I put a whole-wheat crust on it, and it turned out quite nicely. Afterward, though, I started to wonder whether I’d really done anything noble by avoiding tomatoes. The sticker from the rutabaga was still on the counter, and it read “Canada.” I’m not certain, but I’d bet that the turnips and carrot came from somewhere far away, too.
As I wrote last week, the locavore pickings are slim, both in our household and in stores. Unless we’re to subsist entirely on grains, beans, meat and cheese, we will have to buy some produce, and it will not come from around here. Our area may have a thriving agriculture community, but it’s simply not big enough yet to obviate the need for out-of-region fruits and veggies.
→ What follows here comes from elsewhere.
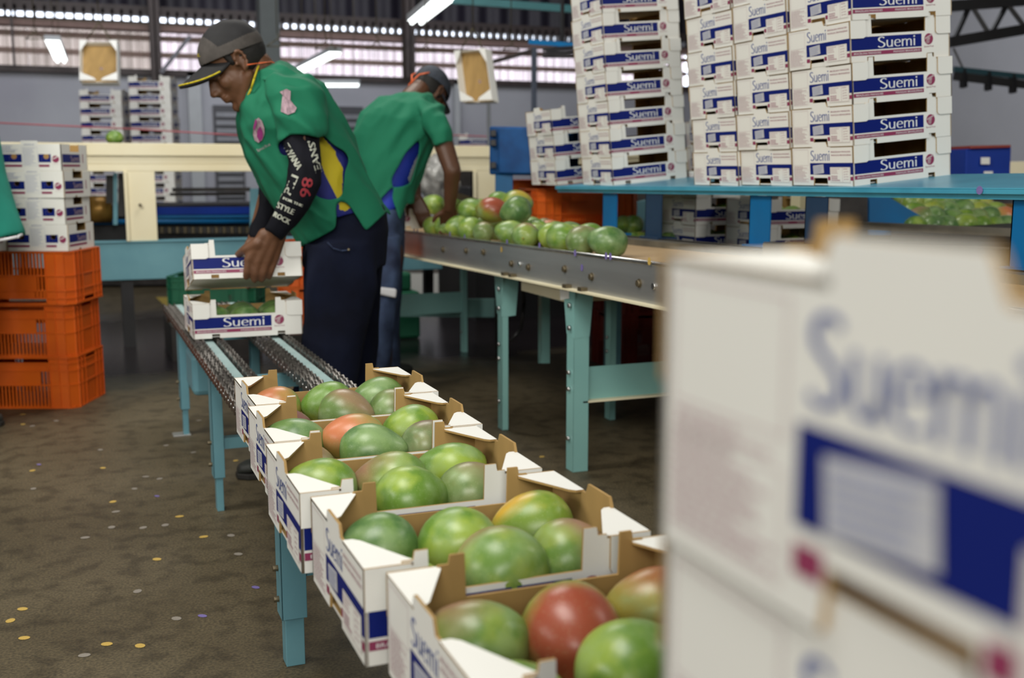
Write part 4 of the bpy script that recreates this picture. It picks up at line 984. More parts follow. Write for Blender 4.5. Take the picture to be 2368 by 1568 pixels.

So isn’t it a bit artificial to insist on rutabagas, when they’re traveling just as far as tomatoes from Florida?
I’d like to think that eating in season, even if it’s not always eating local, is a worthwhile act. For one thing, it teaches us the skill of cooking sometimes unfamiliar produce—so, as our local offerings continue to grow, we’ll be ready to make use of them. (I never would have gotten interested in, say, sorrel, were it not for my interest in eating local.) For another, it’s a habit that connects us intimately to the cycles of the seasons; it just feels appropriate.
Questions remain, though. How do the rutabaga growing practices in Canada compare to the tomato growing practices in Florida? Would I really rather see Florida farmland covered with houses?
It’s too much to fit in one little pot pie. What do you think?